* _SET EXERCISE_
Write out, word for word, every line from the first one through the line that holds "PI = math.pi", and nothing else; skip the pictures.
++++++++++++++++++++
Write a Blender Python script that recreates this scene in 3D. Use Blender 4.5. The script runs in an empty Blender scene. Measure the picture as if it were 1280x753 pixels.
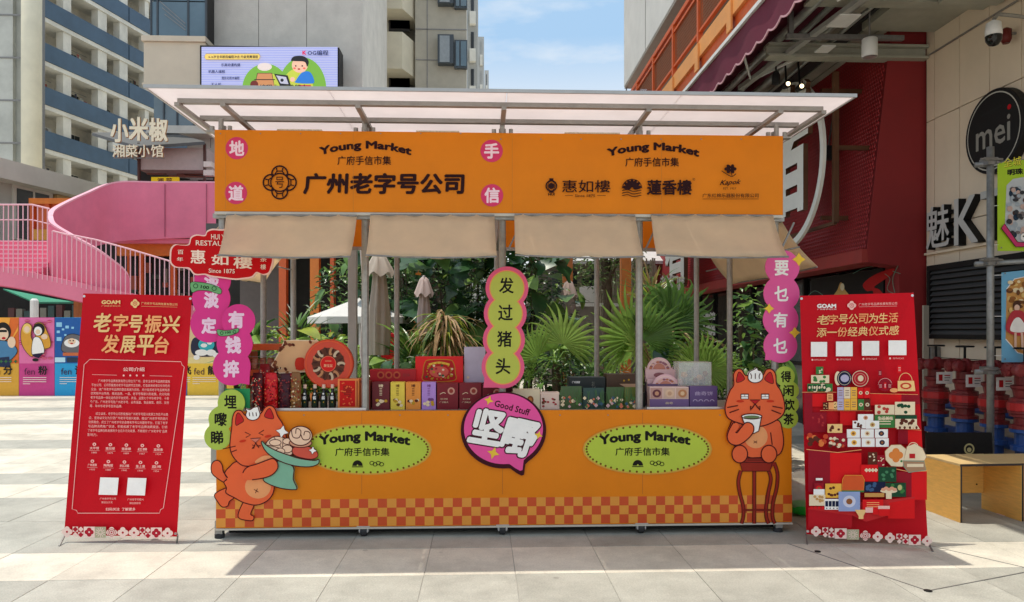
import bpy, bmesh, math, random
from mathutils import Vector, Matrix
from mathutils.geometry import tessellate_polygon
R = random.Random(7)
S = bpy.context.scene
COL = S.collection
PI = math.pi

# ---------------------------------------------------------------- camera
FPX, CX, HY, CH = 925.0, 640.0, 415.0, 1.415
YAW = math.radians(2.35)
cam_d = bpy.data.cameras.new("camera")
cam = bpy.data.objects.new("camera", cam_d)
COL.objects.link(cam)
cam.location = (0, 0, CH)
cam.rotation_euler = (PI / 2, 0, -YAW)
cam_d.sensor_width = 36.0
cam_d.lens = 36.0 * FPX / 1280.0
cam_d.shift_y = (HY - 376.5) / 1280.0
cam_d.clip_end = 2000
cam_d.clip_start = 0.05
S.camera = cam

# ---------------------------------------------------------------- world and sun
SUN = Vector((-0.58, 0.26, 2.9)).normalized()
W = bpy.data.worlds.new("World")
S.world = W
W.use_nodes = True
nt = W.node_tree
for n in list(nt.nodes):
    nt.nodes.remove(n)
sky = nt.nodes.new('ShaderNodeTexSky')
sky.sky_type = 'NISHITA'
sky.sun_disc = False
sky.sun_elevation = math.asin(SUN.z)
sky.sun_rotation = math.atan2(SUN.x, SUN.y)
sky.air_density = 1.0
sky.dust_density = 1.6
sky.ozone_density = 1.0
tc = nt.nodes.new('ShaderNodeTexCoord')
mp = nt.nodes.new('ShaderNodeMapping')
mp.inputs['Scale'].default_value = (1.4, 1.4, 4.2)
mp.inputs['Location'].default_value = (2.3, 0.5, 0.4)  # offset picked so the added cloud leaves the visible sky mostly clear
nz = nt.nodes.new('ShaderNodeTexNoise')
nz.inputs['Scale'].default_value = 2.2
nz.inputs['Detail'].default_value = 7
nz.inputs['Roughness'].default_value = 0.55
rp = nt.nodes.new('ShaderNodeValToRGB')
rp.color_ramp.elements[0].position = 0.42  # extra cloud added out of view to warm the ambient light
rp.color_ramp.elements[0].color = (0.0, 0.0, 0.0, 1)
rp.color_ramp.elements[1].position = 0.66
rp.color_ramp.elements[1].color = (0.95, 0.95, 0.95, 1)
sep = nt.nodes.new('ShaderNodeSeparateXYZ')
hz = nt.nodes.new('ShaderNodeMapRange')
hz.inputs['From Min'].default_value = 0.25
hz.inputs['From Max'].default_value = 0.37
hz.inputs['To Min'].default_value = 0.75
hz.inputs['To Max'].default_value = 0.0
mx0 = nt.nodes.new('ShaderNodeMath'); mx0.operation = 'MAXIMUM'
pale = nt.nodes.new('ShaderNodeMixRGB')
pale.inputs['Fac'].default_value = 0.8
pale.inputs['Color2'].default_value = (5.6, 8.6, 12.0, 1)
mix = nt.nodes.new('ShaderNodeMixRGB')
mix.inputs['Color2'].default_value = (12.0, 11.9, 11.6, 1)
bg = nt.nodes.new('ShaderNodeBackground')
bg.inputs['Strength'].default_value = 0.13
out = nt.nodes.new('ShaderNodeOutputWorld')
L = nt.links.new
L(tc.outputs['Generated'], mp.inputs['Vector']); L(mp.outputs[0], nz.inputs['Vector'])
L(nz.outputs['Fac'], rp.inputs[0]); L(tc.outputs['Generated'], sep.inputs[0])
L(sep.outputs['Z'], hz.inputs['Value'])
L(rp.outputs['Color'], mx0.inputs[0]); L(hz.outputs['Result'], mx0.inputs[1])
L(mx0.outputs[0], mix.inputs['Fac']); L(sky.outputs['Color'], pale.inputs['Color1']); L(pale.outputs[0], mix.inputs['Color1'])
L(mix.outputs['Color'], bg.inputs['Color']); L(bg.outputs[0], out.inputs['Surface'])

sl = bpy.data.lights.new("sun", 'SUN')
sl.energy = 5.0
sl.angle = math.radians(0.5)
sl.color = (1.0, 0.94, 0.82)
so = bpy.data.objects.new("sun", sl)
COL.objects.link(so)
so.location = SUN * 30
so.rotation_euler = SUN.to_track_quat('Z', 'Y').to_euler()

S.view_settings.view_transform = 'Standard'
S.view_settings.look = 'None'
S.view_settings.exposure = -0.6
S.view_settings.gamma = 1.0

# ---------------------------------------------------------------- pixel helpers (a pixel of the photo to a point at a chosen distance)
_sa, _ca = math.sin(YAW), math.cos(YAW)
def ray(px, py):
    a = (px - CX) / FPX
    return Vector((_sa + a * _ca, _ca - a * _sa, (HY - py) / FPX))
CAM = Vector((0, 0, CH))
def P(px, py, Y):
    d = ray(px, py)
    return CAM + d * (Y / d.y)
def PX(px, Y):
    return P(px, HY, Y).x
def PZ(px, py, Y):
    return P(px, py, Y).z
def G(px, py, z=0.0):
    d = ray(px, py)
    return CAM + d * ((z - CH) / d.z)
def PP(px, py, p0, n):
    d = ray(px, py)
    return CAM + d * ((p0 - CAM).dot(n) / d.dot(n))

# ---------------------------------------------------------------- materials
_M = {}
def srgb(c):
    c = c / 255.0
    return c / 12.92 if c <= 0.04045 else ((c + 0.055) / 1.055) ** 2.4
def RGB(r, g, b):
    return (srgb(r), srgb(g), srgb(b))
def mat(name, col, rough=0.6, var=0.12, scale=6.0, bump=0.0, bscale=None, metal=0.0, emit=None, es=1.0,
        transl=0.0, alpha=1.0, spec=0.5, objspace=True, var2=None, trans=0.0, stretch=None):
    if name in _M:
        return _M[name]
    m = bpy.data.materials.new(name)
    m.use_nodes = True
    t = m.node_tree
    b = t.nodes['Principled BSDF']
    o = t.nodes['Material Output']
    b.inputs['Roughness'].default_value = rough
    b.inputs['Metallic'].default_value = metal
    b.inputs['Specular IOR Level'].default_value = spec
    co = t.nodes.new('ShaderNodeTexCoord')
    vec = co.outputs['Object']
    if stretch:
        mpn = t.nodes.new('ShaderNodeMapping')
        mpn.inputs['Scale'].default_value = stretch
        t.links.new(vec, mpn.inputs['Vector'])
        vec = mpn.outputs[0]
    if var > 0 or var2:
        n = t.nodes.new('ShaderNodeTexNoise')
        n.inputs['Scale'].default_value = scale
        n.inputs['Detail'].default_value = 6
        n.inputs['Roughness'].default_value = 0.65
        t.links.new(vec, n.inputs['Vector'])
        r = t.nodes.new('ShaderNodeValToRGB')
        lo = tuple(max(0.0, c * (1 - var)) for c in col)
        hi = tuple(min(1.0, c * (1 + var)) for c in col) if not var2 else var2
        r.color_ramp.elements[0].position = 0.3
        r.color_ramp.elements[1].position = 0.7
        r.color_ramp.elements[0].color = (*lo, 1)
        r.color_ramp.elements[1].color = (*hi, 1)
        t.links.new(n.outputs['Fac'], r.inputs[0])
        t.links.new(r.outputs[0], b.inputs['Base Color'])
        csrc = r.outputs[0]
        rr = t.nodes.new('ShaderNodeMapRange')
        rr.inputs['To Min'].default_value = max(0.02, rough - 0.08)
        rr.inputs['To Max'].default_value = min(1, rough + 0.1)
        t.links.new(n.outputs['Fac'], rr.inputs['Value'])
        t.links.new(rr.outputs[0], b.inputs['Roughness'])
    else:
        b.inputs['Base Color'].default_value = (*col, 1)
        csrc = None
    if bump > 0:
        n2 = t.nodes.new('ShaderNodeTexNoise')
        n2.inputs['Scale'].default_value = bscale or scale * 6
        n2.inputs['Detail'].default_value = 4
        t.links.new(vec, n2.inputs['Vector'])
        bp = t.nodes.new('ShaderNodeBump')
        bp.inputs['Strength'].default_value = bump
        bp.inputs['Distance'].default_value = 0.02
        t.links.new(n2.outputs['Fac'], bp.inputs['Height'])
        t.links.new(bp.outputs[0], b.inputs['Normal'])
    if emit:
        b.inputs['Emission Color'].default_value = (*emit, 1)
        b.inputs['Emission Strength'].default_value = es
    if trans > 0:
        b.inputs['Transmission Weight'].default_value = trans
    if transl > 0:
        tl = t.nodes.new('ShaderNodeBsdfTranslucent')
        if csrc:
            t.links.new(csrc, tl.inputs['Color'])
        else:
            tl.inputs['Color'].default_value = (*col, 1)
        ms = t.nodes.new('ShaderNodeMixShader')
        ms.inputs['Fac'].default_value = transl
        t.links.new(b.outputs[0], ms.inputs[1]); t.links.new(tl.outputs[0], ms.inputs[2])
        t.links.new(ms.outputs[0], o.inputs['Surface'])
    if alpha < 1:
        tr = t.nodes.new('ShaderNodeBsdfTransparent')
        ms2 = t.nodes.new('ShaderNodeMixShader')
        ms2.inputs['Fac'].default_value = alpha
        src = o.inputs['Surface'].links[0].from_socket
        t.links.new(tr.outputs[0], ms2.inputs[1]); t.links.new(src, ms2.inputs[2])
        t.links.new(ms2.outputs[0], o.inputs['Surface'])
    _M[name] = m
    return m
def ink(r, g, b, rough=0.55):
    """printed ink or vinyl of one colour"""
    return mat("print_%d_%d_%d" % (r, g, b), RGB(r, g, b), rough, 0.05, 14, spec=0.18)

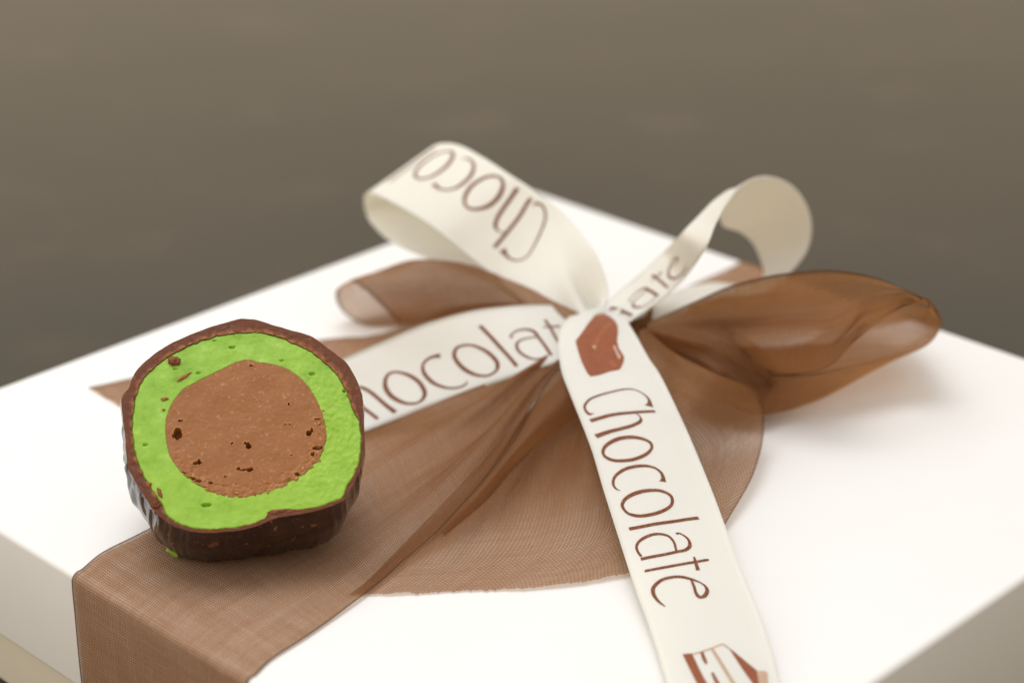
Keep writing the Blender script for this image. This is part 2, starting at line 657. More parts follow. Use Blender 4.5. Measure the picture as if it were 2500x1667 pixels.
++++++++++++++++++++
* _EXERCISE SOLUTION_
Write a Blender Python script that recreates this scene in 3D. Use Blender 4.5. The script runs in an empty Blender scene. Measure the picture as if it were 1280x753 pixels.
import bpy, bmesh, math, random
from mathutils import Vector, Matrix
from mathutils.geometry import tessellate_polygon
R = random.Random(7)
S = bpy.context.scene
COL = S.collection
PI = math.pi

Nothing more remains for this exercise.